From 1922 to 1931 she was a copywriter at the London advertising agency, Bensons. While she apparently enjoyed the work and was good at it, in later essays she robustly condemned the business of creating need where none existed.....
Her first novel, Whose Body (1923), introduced the world to the aristocratic crime fighter Lord Peter Wimsey, who featured in 14 subsequent novels and short stories. Athletic, scholarly, stylish and sharp, Lord Peter developed over the course of the books into a fully rounded and psychologically complex character, utterly adored by his public. By the late 1930s Sayers vowed there would be no more Wimsey novels, but on her death an unfinished book, ,Thrones, Dominations was found, and completed by the author Jill Paton Walsh
When Sayers introduced Harriet Vane, a detective story writer, into the Wimsey narrative in Strong Poison (1930) , the character was a controversial addition to the Wimsey story line.

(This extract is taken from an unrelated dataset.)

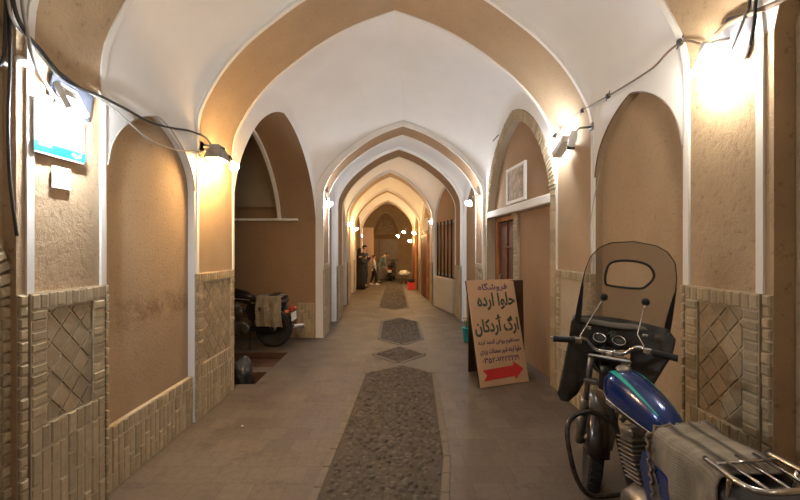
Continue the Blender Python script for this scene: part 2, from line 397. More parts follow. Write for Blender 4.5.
# ------------------------------------------------------------------ floor
fl = MB()
def rect(mb, x0, x1, y0, y1, z, mi=0): mb.add([(x0, y0, z), (x1, y0, z), (x1, y1, z), (x0, y1, z)], [(0, 1, 2, 3)], mi)
rect(fl, -1.62, 3.2, -3.6, 23, 0); rect(fl, -6, -1.62, -3.6, 4.62, 0); rect(fl, -6, -1.62, 6.05, 23, 0)
rect(fl, -6, -1.62, 5.08, 5.3, 0)
def pit(x0, x1, y0, y1, d):
    rect(fl, x0, x1, y0, y1, -d, 1)
    for a, b in (((x0, y0), (x1, y0)), ((x1, y0), (x1, y1)), ((x1, y1), (x0, y1))):
        fl.add([(*a, 0), (*b, 0), (*b, -d), (*a, -d)], [(0, 1, 2, 3)], 1)
pit(-6, -1.62, 5.3, 6.05, .10); pit(-6, -1.62, 4.62, 5.08, .16)
fl.build('floor', [FLOOR, PITM], fixn=False, kind='structure')

def cobbles(poly, name, seed):
    """panel of bedded cobbles: a bumpy slab inside the polygon"""
    rnd = random.Random(seed)
    x0, x1 = min(p[0] for p in poly), max(p[0] for p in poly); y0, y1 = min(p[1] for p in poly), max(p[1] for p in poly)
    def inside(x, y, pad=0):
        c = True
        n = len(poly)
        for i in range(n):
            a, b = poly[i], poly[(i + 1) % n]
            cr = (b[0] - a[0]) * (y - a[1]) - (b[1] - a[1]) * (x - a[0])
            if cr / math.dist(a, b) < pad: return False
        return True
    mb = MB(); mb.prism(poly, .006, M=Matrix.Translation((0, 0, 0)), mi=1)
    st = .058 if y0 < 9 else .085; y = y0; r = 0
    while y < y1:
        x = x0 + (r % 2) * st / 2
        while x < x1:
            px, py = x + rnd.uniform(-.35, .35) * st, y + rnd.uniform(-.35, .35) * st
            if inside(px, py, .02):
                n = rnd.choice((5, 6, 7)); a0 = rnd.random() * 6; ra = st * rnd.uniform(.36, .62); rb = ra * rnd.uniform(.6, .95); h = rnd.uniform(.008, .022); th = rnd.random() * PI
                base = []; top = []
                for k in range(n):
                    a = a0 + 2 * PI * k / n + rnd.uniform(-.2, .2); ex, ey = ra * math.cos(a), rb * math.sin(a)
                    qx, qy = ex * math.cos(th) - ey * math.sin(th), ex * math.sin(th) + ey * math.cos(th)
                    base.append((px + qx, py + qy, .003)); top.append((px + qx * .72, py + qy * .72, h + rnd.uniform(-.003, .003)))
                vs = base + top + [(px, py, h * 1.15)]
                mb.add(vs, [(k, (k + 1) % n, n + (k + 1) % n, n + k) for k in range(n)] + [(n + k, n + (k + 1) % n, 2 * n) for k in range(n)], 0, True)
            x += st
        y += st * .87; r += 1
    mb.build(name, [COBBLE, PITM2], fixn=False, kind='structure')
    kb = MB()                              # stone kerb set around the panel
    n = len(poly); cx = sum(p[0] for p in poly) / n; cy = sum(p[1] for p in poly) / n
    for i in range(n):
        a, b = Vector((*poly[i], 0)), Vector((*poly[(i + 1) % n], 0)); d = (b - a); L = d.length; d.normalize(); nn = Vector((d.y, -d.x, 0))
        k = max(1, int(L / .22))
        for j in range(k):
            p = a + d * (L * (j + .5) / k) + nn * .03
            Mx = Matrix.Translation((p.x, p.y, .0035)) @ Matrix.Rotation(math.atan2(d.y, d.x), 4, 'Z')
            kb.box((0, 0, 0), (L / k - .006, .055, .011), Mx, ch=.003)
    kb.build('kerb', KERB, kind='structure')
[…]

If you don't have a copy of the excellent biography of Sayers, Dorothy L. Sayers: Her Life and Soul (1993) by Barbara Reynolds, you might read the Guardian writeup of her importance, which is where I took the quotes above.
Here is a statue memorializing her cat
and here is the rest of the artwork:
This statue was put up in 1994, and is the work of the English sculptor John Doubleday (born 1947). It is located across from what had been her home in Witham, which is in Essex.